Science at a science museum

Yesterday C and I took the kids to Sensation Science Centre in Dundee, and I was blown away. Sensation is a great science museum, but the highlight for me was one exhibit on science itself.

Most of the time science museums, science displays, and science programmes are about “cool stuff” – explanations and demonstrations of how things work, illusions and what’s behind them, the latest technology, and so on. Dundee has plenty of that. But it also has this:

It doesn’t look like much, but it’s one of the best science exhibits I’ve seen. It’s about what science really is – not “cool stuff”, but questioning and finding answers. It’s in four parts.

The first part is about precision – about lab work, really. Scientists have to measure and record very precisely and very carefully, so their experiments are repeatable. There is a precision scale, a collection of tiny beans, and a pair of tweezers. The challenge is to measure out exactly 1.00g; when you’ve done that, the super-challenge is to measure out exactly 2.38g.

The second, the key for me, is about how scientists know things and what that means (epistemology, though it never uses the word). There are three sealed boxes. The challenge is to work out what’s inside each without opening the box. You can shake the box, listen to it, feel it, weigh it, tap it; you can discuss your ideas with your friends and colleagues; but you can never open the box. It’s real science: you have observations, you have the opportunity to discuss and clarify your ideas with others, but at every point all you have is the best theory so far: there’s no way to open the box and find out the real answer. I thought this was absolutely brilliant – when you realise there is no answer available and you can never truly know whether you were right, it makes a big impact. (It’s well worth checking out the videos on the Mystery Science Boxes website.)

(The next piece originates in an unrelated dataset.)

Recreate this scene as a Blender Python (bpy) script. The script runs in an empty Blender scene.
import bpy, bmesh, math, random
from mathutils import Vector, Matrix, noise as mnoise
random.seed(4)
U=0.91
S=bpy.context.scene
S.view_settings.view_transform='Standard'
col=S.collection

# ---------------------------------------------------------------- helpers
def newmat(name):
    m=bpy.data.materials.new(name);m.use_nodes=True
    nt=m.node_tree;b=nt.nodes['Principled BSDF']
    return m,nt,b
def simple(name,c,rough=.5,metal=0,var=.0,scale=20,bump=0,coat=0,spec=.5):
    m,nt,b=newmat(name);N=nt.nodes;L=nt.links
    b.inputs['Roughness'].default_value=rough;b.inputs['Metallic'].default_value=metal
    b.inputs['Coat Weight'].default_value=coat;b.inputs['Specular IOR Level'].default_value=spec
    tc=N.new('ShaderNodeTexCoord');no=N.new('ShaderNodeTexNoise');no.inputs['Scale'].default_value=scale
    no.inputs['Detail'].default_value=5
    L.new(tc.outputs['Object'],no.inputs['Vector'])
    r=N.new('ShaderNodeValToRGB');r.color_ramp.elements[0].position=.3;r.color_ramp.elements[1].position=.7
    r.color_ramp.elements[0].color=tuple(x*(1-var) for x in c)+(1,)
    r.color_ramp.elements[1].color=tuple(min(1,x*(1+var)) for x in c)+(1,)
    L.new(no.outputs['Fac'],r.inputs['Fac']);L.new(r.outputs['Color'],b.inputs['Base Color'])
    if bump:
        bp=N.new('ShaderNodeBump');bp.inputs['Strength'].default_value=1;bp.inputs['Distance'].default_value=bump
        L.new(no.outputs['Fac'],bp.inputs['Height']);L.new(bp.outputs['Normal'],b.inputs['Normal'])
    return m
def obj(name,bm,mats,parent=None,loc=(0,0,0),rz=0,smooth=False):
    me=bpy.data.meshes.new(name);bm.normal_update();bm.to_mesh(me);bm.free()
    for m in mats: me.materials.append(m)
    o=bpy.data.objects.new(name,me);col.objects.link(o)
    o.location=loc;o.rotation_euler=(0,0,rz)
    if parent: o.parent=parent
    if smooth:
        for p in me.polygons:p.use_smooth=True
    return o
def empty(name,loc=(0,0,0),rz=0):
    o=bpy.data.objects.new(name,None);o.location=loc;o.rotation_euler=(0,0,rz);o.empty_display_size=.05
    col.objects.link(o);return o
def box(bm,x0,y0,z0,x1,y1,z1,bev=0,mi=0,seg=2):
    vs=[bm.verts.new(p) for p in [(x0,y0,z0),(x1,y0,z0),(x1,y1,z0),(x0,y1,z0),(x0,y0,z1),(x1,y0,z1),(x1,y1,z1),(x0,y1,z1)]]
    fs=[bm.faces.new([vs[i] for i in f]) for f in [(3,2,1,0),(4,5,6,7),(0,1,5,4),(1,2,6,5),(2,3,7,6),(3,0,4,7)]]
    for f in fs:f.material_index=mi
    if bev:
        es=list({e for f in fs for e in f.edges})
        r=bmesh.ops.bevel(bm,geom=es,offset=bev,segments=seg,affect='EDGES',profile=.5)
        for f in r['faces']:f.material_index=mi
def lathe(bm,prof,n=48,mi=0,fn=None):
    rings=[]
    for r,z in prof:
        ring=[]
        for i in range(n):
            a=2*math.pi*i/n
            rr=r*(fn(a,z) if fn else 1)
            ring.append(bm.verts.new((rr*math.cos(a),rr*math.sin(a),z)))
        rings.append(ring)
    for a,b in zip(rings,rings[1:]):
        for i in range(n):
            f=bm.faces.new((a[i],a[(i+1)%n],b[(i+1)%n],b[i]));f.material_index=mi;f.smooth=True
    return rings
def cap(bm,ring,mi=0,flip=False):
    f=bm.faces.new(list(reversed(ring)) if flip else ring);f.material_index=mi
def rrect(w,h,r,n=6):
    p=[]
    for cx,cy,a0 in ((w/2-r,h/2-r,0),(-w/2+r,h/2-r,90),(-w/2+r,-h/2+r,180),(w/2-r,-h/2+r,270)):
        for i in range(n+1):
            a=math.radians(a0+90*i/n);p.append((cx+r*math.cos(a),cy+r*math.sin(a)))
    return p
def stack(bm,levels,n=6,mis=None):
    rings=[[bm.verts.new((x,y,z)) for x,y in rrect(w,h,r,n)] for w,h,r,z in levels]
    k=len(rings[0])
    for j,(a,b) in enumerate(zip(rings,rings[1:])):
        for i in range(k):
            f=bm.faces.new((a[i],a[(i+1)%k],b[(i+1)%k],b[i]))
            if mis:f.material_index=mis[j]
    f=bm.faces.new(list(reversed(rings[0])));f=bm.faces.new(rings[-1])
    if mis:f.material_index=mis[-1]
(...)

The third part of the exhibit is about observation. There are three items in the display: a drinks bottle with a sachet of HP Sauce in it, a glass panel with a magnet on a string, and a black circle. The aim is to look carefully, taking the time to see everything that there is to see, and to try and work out the reason for what you see. The sauce sachet behaves oddly, there are patterns in the glass, and the black circle is more than it seems – though to some people more than others!

The fourth part is about ethics and application of science. We are developing technology – the example used is geoengineering – how should we proceed, and what should we do with it? Each visitor is asked to rank a number of statements from strongly agree down in steps through to strongly disagree. While some statements are easy to place, others require hard thinking.

Together, but especially the second part, this made a powerful and accessible presentation of what scientists actually do and what science really is – beyond the tricks and demonstrations of the typical exhibit. Well done Sensation!